Heavy bombing caused widespread panic in Rafah as many people were asleep when the strikes started, said residents contacted by Reuters using a chat app. Some feared Israel had begun its ground offensive into Rafah.
The Israeli military said on Monday it had conducted a “series of strikes” on southern Gaza that have now “concluded,” without providing further details.
Before previous assaults on Gaza cities, Israel’s military has ordered civilians to leave without preparing any specific evacuation plan.
Biden told Prime Minister Benjamin Netanyahu on Sunday that Israel should not launch a military operation in Rafah without a credible plan to ensure the safety of the roughly 1 million people sheltering there, the White House said.
Aid agencies say an assault on Rafah would be catastrophic. It is the last relatively safe place in an enclave devastated by Israel’s military offensive.
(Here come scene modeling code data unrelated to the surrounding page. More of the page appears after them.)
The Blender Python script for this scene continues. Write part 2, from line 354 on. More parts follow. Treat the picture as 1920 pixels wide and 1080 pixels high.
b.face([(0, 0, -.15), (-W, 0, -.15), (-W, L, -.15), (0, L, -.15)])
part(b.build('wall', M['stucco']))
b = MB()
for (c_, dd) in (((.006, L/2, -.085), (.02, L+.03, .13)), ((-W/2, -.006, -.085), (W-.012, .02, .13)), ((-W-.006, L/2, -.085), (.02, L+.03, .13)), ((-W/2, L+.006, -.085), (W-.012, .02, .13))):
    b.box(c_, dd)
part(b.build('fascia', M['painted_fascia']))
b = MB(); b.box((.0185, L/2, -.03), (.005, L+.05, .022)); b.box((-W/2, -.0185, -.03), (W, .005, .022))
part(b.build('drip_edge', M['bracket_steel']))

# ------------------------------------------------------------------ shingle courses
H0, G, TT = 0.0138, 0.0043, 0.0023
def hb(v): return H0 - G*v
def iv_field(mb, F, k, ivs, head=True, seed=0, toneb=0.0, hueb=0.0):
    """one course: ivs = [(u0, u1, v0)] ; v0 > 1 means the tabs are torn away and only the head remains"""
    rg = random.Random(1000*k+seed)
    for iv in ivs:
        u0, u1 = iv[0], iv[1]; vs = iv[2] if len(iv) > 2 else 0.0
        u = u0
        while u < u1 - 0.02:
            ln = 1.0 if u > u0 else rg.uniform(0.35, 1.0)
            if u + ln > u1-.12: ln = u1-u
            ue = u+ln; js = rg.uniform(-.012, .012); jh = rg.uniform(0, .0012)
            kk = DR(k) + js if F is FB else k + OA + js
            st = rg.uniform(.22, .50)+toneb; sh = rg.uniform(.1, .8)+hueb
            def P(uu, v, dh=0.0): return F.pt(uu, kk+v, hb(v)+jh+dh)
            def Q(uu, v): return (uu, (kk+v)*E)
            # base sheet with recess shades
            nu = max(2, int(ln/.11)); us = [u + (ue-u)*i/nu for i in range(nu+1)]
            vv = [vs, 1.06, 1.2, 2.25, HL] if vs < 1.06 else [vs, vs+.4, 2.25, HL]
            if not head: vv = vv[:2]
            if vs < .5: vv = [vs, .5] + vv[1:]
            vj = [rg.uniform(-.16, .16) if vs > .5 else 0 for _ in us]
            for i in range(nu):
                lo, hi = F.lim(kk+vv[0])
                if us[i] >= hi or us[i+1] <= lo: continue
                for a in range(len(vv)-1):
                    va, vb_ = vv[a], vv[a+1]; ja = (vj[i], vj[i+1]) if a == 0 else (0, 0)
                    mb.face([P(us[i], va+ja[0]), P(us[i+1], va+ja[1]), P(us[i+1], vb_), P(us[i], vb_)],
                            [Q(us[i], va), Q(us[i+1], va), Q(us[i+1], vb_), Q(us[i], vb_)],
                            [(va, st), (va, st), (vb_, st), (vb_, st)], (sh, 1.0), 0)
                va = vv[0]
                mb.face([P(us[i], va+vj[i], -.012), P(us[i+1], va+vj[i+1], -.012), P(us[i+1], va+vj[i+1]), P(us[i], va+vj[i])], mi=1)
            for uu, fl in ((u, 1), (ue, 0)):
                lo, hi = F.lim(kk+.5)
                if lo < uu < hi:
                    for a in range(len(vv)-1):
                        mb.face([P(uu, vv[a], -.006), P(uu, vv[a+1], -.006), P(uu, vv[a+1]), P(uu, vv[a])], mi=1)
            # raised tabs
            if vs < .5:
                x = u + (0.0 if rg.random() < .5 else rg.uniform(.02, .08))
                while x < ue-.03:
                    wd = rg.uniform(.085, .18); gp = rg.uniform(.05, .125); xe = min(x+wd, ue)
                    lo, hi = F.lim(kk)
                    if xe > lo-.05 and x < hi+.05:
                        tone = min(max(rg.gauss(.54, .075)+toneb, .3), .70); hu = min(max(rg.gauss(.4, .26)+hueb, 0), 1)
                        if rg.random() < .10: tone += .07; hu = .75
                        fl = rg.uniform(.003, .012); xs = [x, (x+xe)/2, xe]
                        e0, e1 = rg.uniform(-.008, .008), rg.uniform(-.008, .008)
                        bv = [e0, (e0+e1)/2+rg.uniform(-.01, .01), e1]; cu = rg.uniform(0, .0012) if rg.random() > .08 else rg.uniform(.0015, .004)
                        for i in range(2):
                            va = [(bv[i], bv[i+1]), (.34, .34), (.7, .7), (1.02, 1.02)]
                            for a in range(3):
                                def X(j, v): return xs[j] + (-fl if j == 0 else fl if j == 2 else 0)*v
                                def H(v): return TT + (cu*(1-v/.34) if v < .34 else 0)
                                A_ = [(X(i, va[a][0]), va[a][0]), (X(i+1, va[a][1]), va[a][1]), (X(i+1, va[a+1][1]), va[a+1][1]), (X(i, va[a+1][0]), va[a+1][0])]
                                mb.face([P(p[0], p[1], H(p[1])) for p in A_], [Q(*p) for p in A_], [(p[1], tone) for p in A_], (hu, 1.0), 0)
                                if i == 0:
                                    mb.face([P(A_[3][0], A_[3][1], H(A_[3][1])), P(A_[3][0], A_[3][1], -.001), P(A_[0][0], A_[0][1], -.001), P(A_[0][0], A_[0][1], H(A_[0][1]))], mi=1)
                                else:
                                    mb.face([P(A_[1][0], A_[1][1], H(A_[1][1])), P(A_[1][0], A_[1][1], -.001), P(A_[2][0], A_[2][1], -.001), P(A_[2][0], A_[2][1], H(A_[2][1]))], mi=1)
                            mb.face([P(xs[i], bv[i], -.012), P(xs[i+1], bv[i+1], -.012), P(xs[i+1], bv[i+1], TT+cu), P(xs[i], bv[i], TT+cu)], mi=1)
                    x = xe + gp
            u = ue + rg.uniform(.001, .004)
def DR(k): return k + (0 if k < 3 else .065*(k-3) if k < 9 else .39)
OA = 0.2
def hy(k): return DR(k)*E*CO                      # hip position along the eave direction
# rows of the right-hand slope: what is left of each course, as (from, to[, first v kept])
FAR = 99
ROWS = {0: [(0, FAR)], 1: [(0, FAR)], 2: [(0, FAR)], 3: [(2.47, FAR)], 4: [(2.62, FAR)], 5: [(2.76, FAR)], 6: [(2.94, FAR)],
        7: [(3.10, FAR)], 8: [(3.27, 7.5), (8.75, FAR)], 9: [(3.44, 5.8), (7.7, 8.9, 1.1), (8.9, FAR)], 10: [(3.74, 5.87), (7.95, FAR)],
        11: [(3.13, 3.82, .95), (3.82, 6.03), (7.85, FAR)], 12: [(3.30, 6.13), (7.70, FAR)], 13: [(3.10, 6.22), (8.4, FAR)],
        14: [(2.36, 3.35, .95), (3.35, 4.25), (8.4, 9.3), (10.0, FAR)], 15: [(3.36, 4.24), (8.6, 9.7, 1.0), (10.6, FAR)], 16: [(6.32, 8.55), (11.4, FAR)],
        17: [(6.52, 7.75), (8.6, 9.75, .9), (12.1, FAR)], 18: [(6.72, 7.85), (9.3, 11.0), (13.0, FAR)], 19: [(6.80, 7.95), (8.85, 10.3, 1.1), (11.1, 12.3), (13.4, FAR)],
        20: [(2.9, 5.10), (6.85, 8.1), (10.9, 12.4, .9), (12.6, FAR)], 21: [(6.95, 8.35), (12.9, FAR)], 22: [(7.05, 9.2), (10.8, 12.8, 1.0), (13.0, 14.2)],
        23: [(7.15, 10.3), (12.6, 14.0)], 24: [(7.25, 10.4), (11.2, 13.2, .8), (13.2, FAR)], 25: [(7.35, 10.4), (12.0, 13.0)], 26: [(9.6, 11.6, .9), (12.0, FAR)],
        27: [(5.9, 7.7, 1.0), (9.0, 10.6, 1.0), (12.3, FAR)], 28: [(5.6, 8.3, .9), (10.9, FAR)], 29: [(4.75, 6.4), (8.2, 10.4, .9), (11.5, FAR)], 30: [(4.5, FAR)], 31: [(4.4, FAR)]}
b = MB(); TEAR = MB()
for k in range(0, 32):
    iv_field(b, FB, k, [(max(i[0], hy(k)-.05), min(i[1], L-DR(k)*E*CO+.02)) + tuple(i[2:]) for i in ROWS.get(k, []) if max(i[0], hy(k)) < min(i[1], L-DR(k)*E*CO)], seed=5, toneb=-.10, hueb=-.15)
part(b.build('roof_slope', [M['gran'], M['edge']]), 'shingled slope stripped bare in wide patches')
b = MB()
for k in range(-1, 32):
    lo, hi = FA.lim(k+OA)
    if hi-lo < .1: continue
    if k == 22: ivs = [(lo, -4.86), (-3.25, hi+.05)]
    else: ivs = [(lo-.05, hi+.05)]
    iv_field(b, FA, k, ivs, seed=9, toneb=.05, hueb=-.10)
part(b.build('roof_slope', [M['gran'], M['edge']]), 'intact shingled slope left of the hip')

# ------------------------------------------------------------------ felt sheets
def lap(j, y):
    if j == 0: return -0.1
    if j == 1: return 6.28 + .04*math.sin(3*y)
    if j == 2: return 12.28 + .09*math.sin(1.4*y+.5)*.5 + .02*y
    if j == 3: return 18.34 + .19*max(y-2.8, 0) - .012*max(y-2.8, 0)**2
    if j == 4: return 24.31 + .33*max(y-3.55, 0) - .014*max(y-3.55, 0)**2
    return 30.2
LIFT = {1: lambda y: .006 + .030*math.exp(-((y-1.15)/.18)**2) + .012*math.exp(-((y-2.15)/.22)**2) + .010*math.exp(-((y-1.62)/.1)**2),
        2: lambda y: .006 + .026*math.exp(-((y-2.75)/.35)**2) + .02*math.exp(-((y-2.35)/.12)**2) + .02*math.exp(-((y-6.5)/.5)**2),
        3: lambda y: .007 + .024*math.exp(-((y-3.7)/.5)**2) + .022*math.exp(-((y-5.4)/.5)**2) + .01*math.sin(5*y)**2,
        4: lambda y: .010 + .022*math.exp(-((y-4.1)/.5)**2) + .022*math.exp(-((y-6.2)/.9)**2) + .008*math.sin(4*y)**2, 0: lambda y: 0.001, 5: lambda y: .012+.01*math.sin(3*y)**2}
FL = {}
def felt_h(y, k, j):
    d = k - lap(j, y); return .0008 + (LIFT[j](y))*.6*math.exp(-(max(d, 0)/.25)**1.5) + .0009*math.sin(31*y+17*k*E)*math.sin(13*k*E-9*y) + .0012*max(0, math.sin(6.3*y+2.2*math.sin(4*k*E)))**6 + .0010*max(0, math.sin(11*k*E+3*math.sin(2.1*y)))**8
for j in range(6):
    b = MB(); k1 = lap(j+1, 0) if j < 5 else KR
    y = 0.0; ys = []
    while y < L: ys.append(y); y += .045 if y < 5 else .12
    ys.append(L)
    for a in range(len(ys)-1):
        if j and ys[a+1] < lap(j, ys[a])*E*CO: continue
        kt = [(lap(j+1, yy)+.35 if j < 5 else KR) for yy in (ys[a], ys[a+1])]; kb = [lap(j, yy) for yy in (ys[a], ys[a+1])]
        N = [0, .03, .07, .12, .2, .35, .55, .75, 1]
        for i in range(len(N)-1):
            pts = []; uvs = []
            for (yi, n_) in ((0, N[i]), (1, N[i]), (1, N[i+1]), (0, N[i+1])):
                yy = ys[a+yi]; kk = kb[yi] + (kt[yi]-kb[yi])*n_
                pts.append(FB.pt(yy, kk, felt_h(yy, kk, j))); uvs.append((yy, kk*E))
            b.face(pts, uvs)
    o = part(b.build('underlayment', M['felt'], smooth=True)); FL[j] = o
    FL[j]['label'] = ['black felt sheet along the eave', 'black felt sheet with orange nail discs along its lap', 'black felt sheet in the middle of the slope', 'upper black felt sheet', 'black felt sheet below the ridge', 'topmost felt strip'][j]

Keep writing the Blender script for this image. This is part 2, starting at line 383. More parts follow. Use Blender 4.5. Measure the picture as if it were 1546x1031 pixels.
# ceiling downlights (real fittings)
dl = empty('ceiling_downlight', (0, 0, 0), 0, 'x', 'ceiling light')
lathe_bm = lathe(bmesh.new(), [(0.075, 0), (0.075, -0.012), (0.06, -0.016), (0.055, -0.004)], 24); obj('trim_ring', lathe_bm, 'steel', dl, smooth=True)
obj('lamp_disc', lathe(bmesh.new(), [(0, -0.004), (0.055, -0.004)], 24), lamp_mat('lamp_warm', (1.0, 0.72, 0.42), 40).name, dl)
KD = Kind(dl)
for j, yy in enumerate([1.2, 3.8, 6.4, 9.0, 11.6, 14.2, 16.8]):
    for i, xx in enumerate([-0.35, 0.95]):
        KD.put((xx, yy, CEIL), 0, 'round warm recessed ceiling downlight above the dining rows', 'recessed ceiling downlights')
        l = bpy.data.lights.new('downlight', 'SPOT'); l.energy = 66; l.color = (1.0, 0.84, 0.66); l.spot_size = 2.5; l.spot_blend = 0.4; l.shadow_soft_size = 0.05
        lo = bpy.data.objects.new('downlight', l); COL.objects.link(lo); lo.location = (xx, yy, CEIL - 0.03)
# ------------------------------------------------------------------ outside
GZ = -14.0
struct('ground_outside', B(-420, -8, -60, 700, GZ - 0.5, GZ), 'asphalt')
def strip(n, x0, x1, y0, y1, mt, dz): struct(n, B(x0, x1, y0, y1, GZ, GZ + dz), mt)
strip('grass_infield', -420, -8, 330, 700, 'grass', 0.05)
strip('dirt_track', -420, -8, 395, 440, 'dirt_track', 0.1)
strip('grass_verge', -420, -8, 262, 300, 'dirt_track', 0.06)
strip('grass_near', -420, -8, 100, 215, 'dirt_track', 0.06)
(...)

Biden and Netanyahu spoke for about 45 minutes, days after the U.S. leader said Israel’s military response in the Gaza Strip had been “over the top” and expressed grave concern over the rising civilian death toll in the Palestinian enclave.
Hamas militants killed 1,200 people in southern Israel and abducted at least 250 in their Oct. 7 incursion, according to Israeli tallies. Israel has responded with a military assault on the Gaza Strip that has killed more than 28,000 Palestinians, according to the Hamas-run health ministry.
Hamas-run Aqsa Television on Sunday quoted a senior Hamas leader as saying that any Israeli ground offensive in Rafah will “blow up” the hostage-exchange negotiations.